▶ **What to work on**:
Your task is to reproduce, verbatim and without pictures, the lines from the opening of the listing through the line containing "PI = math.pi".

-- Start of Data shown --

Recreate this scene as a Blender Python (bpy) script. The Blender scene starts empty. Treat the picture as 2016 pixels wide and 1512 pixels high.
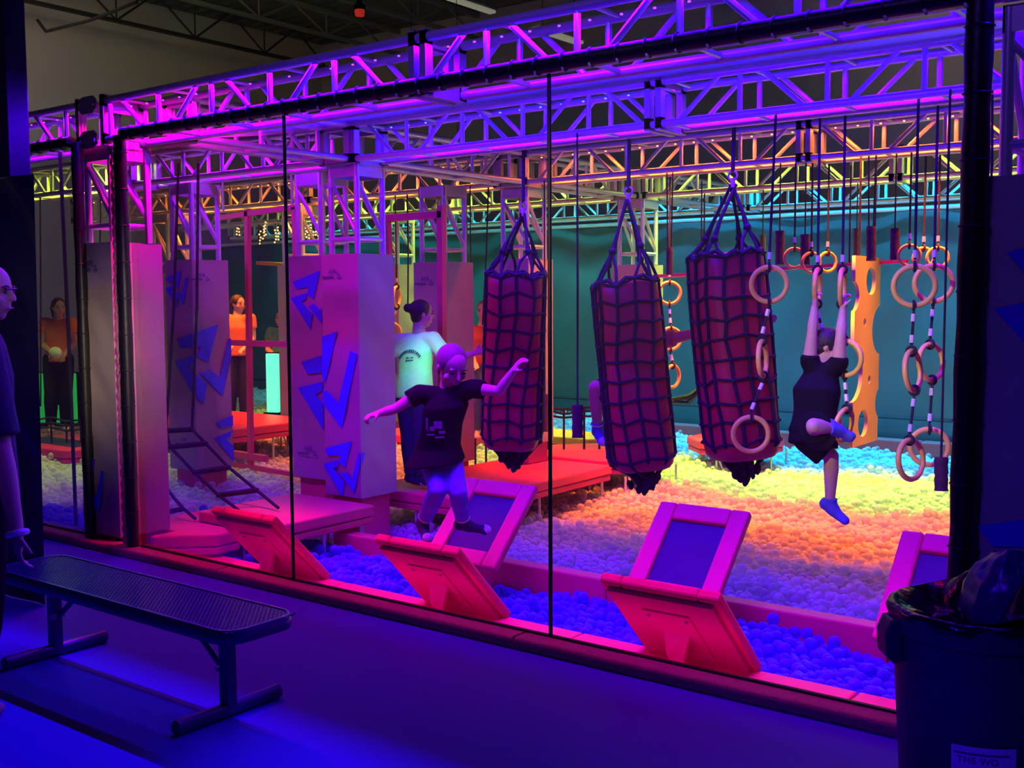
import bpy, bmesh, math, random
import numpy as np
from mathutils import Vector as V, Matrix, Quaternion, noise
rnd = random.Random(7)
S = bpy.context.scene
COL = S.collection
PI = math.pi

# ---------------------------------------------------------------- camera
F_PX, CX, CY, CAM_H = 2160.0, 1008.0, 756.0, 1.75
AX = V((2858.0, 151.0, -F_PX)).normalized()          # world +X seen from the camera (x right, y down, z forward)
AY = V((1642.0, -176.0, F_PX)).normalized()
AY = (AY - AX * AX.dot(AY)).normalized()
AZ = -AX.cross(AY)
if AZ.y > 0: AZ = -AZ
def cam_to_world(v): return V((AX.dot(v), AY.dot(v), AZ.dot(v)))
EYE = V((0, 0, CAM_H))
cam = bpy.data.cameras.new('camera'); cam_ob = bpy.data.objects.new('camera', cam); COL.objects.link(cam_ob)
cam.sensor_width = 36.0; cam.sensor_fit = 'HORIZONTAL'; cam.lens = 36.0 * F_PX / 2016.0
cam.clip_start = 0.05; cam.clip_end = 200
r_, d_, f_ = cam_to_world(V((1, 0, 0))), cam_to_world(V((0, 1, 0))), cam_to_world(V((0, 0, 1)))
m = Matrix.Identity(4)
for i in range(3):
    m[i][0] = r_[i]; m[i][1] = -d_[i]; m[i][2] = -f_[i]; m[i][3] = EYE[i]
cam_ob.matrix_world = m
S.camera = cam_ob
def RAY(px, py): return cam_to_world(V(((px - CX) / F_PX, (py - CY) / F_PX, 1.0)))
def D(px, py, d): return EYE + RAY(px, py) * d                       # a measured image point at real distance d
def PY(px, py, y): r = RAY(px, py); return EYE + r * (y / r.y)       # ... in the upright plane y
def DY(px, y, py=700.0): return y / RAY(px, py).y                       # distance at which that ray meets the plane y
def PZ(px, py, z): r = RAY(px, py); return EYE + r * ((z - CAM_H) / r.z)   # ... at height z

# ---------------------------------------------------------------- view, world, lights
S.view_settings.view_transform = 'Standard'; S.view_settings.look = 'None'
S.view_settings.exposure = 0.0; S.view_settings.gamma = 1.0; S.view_settings.use_curve_mapping = False
S.cycles.use_denoising = True
S.cycles.max_bounces = 6; S.cycles.diffuse_bounces = 3; S.cycles.glossy_bounces = 3; S.cycles.transparent_max_bounces = 12
S.cycles.sample_clamp_indirect = 4.0
w = bpy.data.worlds.new('hall_air'); S.world = w; w.use_nodes = True
w.node_tree.nodes['Background'].inputs[0].default_value = (1.0, 0.85, 0.75, 1)
w.node_tree.nodes['Background'].inputs[1].default_value = 0.005

def area(name, loc, size, color, power, rot=(0, 0, 0), spread=180):
    l = bpy.data.lights.new(name, 'AREA'); l.shape = 'RECTANGLE'; l.size, l.size_y = size
    l.color = color; l.energy = power; l.spread = math.radians(spread)
    o = bpy.data.objects.new(name, l); o.location = loc; o.rotation_euler = rot; COL.objects.link(o); return o
R = math.radians
ZL = 3.095
# LED strips inside the roof trusses, one colour per truss (x length along the truss)
def strip(name, x0, x1, y, col, truss_w, pit_w=0, spread=70, tilt=4, z=ZL):
    """a bare LED tape that lights the truss itself, and the lensed tape beside it that lights the pit below"""
    area(name + '_tape', ((x0 + x1) / 2, y, z), (x1 - x0, .02), col, truss_w, (0, 0, 0), 180)
    if pit_w: area(name + '_lensed', ((x0 + x1) / 2, y + .03, z), (x1 - x0, .03), col, pit_w, (R(tilt), 0, 0), spread)
VB = (.10, .0, 1)
strip('led_front_left', -6.8, -2.6, 4.424, (.065, .0, 1), 250)
strip('led_front_right', -2.6, -.7, 4.424, (.04, .0, 1), 40)
strip('sheet_fill_blue', -4.6, -1.0, 4.452, (.09, .0, 1), 0.01, 26, 50, 12, z=2.828)  # added blue fill that makes the clear sheet glow near its top
area('led_front_pit', (-3.6, 4.73, 2.81), (5.4, .03), (.06, .0, 1), 40, (R(34), 0, 0), 92)
area('mat_fill_magenta', (-3.9, 4.735, 2.80), (5.6, .03), (1, .0, .28), 26, (R(0), 0, 0), 58)  # added magenta fill that turns the red mats pink
area('led_ledge', (-3.0, 4.448, .012), (5.2, .02), (1, .0, .85), 4.2, (R(112), 0, 0), 150)
area('led_ledge_left', (-6.1, 4.448, .012), (.7, .02), (1, .0, .85), .35, (R(112), 0, 0), 150)
area('led_front_left_magenta', (-6.35, 4.60, 3.09), (.7, .03), (1, .0, .35), 60, (R(6), 0, 0), 170)
strip('led_front_far_left', -9.4, -7.2, 4.5, (.25, .0, 1), 50)
strip('led_second_blue', -6.2, -3.7, 6.40, (.012, .0, 1), 55)
strip('led_second_violet', -3.6, -.6, 6.40, (.06, .0, 1), 34)
area('led_second_lensed', (-3.2, 6.45, ZL), (5.4, .03), (.14, .0, 1), 62, (R(4), 0, 0), 46)
strip('led_second_left_violet', -9.2, -6.8, 6.40, (.28, .0, 1), 40)
strip('led_second_far_left_yellow', -12, -9.4, 6.40, (.75, 1, .05), 22, 30, 80)
strip('led_third', -6.1, -1.0, 8.64, (1, .13, .006), 60, 230, 44)
strip('led_third_left', -12.5, -6.8, 8.64, (1, .18, .01), 30, 150)
strip('led_fourth', -6.0, -1.2, 10.6, (.56, .86, .04), 30, 250, 46)
strip('led_fourth_left', -12, -6.5, 10.6, (.5, 1, .05), 26, 150)
strip('led_fifth', -7.8, -1.0, 12.85, (.0, .46, 1), 100, 260, 60, -7)
strip('led_fifth_left', -15, -8.0, 12.85, (.01, .75, .8), 20, 60, 90)
area('veil_fill_blue', (-3.2, 4.745, 2.80), (5.0, .03), (.03, .0, 1), 55, (R(106), 0, 0), 100)  # added blue fill for the haze sheet and the second truss
# dim warm lamps: one aimed at the left glass corner, an added fill washing the far left wall
def aim(name, loc, to, size, col, p, spread):
    o = area(name, loc, size, col, p, (0, 0, 0), spread); o.rotation_euler = (V(to) - V(loc)).to_track_quat('-Z', 'Y').to_euler(); return o
aim('lobby_lamp', (3.2, -1.0, 4.2), (-6.95, 4.4, 1.35), (.5, .5), (1, .80, .62), 1.9, 7.5)
aim('wall_fill_warm', (-14.0, 6.5, 7.0), (-18.7, 8.5, 5.2), (4, 1), (1, .86, .68), 60, 150)
aim('back_lamp', (-3.0, 14.5, 7.0), (-2.0, 17.6, 5.2), (6, 1), (1, .80, .66), 20, 150)
aim('shirt_fill_green', (-4.4, 5.75, 2.82), tuple(D(838, 708, 9.2)), (.10, .10), (.02, 1, .34), .55, 13)  # added green fill for the woman's shirt, no fitting stands there
aim('ring_fill_warm', (-3.9, -2.0, 4.2), (-2.25, 6.3, 1.35), (.3, .3), (1, .78, .5), 3.2, 13)  # added warm fill for the front rings
aim('rail_fill_violet', (-3.0, -1.5, 5.5), (-3.2, 4.4, 2.9), (3.5, .3), (.16, .05, 1), 12, 46)  # added violet fill on the rail and the near truss
aim('bin_fill_blue', (-1.6, -1.2, 3.6), (-.95, 3.7, .3), (.4, .2), (.05, .0, 1), 2.6, 32)  # added blue fill for the bin front and its sticker
aim('curtain_fill_violet', (-2.6, -.6, 4.6), (-5.9, 3.0, 1.3), (.5, .2), (.22, .0, 1), 5, 34)  # added violet fill for the curtain folds and the bystander
aim('left_wall_fill_violet', (-14.6, 8.4, 3.0), (-18.7, 8.0, 1.8), (.1, 2), (.22, .10, 1), 24, 140)  # added violet fill that tints the left wall

# ---------------------------------------------------------------- materials
MATS = {}
def mat(name, col, rough=.5, metal=0.0, var=.12, scale=6.0, bump=0.0, bscale=None, spec=.5, emit=None, estr=1.0, trans=0.0, coat=0.0, sheen=0.0):
    if name in MATS: return MATS[name]
    M = bpy.data.materials.new(name); M.use_nodes = True; nt = M.node_tree; N = nt.nodes; L = nt.links
    b = N['Principled BSDF']; out = N['Material Output']
    tc = N.new('ShaderNodeTexCoord'); no = N.new('ShaderNodeTexNoise'); no.inputs['Scale'].default_value = scale; no.inputs['Detail'].default_value = 4
    L.new(tc.outputs['Object'], no.inputs['Vector'])
    mx = N.new('ShaderNodeMix'); mx.data_type = 'RGBA'
    L.new(no.outputs['Fac'], mx.inputs[0])
    mx.inputs[6].default_value = tuple(max(0, c * (1 - var)) for c in col) + (1,)
    mx.inputs[7].default_value = tuple(min(1, c * (1 + var)) for c in col) + (1,)
    L.new(mx.outputs[2], b.inputs['Base Color'])
    b.inputs['Roughness'].default_value = rough; b.inputs['Metallic'].default_value = metal
    b.inputs['Specular IOR Level'].default_value = spec
    b.inputs['Coat Weight'].default_value = coat
    b.inputs['Sheen Weight'].default_value = sheen
    if emit:
        b.inputs['Emission Color'].default_value = tuple(emit) + (1,); b.inputs['Emission Strength'].default_value = estr
    if bump:
        n2 = N.new('ShaderNodeTexNoise'); n2.inputs['Scale'].default_value = bscale or scale * 4; n2.inputs['Detail'].default_value = 3
        L.new(tc.outputs['Object'], n2.inputs['Vector'])
        bp = N.new('ShaderNodeBump'); bp.inputs['Strength'].default_value = bump; bp.inputs['Distance'].default_value = .02
        L.new(n2.outputs['Fac'], bp.inputs['Height']); L.new(bp.outputs['Normal'], b.inputs['Normal'])
    if trans:
        t = N.new('ShaderNodeBsdfTranslucent'); L.new(mx.outputs[2], t.inputs['Color'])
        ms = N.new('ShaderNodeMixShader'); ms.inputs[0].default_value = trans
        L.new(b.outputs[0], ms.inputs[1]); L.new(t.outputs[0], ms.inputs[2]); L.new(ms.outputs[0], out.inputs['Surface'])
    MATS[name] = M; return M
silver = mat('brushed_aluminium', (.70, .70, .72), .34, .35, .06, 30)
steel = mat('grey_steel_plate', (.55, .52, .50), .45, .5, .1, 12)
pad_v = mat('cream_pad_vinyl', (.45, .36, .31), .42, 0, .08, 3, .25, 5)
pad_grey = mat('grey_pad_vinyl', (.50, .44, .40), .45, 0, .08, 3, .25, 5)
logo_b = mat('blue_print', (.06, .03, .85), .45, 0, .05)
print_d = mat('dark_print', (.10, .03, .25), .6, 0, .05)
red_v = mat('red_mat_vinyl', (.86, .020, .15), .5, 0, .08, 4, .12, 8)
red_w = mat('red_painted_wood', (.74, .03, .18), .55, 0, .12, 5, .1)
foam_k = mat('black_foam_sleeve', (.012, .010, .012), .38, 0, .3, 8, .1)
rubber_k = mat('black_rubber', (.010, .010, .012), .5, 0, .2)
tie_m = mat('nylon_tie', (.02, .02, .025), .35)
white_m = mat('white_nylon', (.85, .85, .85), .4, 0, .03)
rope_k = mat('black_rope', (.010, .008, .015), .75, 0, .3, 60, .3, 120)
net_k = mat('dark_net_cord', (.007, .005, .013), .75, 0, .3, 60)
bag_r = mat('red_bag_vinyl', (.44, .016, .04), .42, 0, .15, 4, .15, 6)
ring_y = mat('yellow_ring_lacquer', (.85, .56, .10), .35, 0, .12, 9)
ferrule_m = mat('pale_ferrule', (.80, .76, .72), .3, .2, .05)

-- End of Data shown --

▶ **Worked answer**:
Recreate this scene as a Blender Python (bpy) script. The Blender scene starts empty. Treat the picture as 2016 pixels wide and 1512 pixels high.
import bpy, bmesh, math, random
import numpy as np
from mathutils import Vector as V, Matrix, Quaternion, noise
rnd = random.Random(7)
S = bpy.context.scene
COL = S.collection
PI = math.pi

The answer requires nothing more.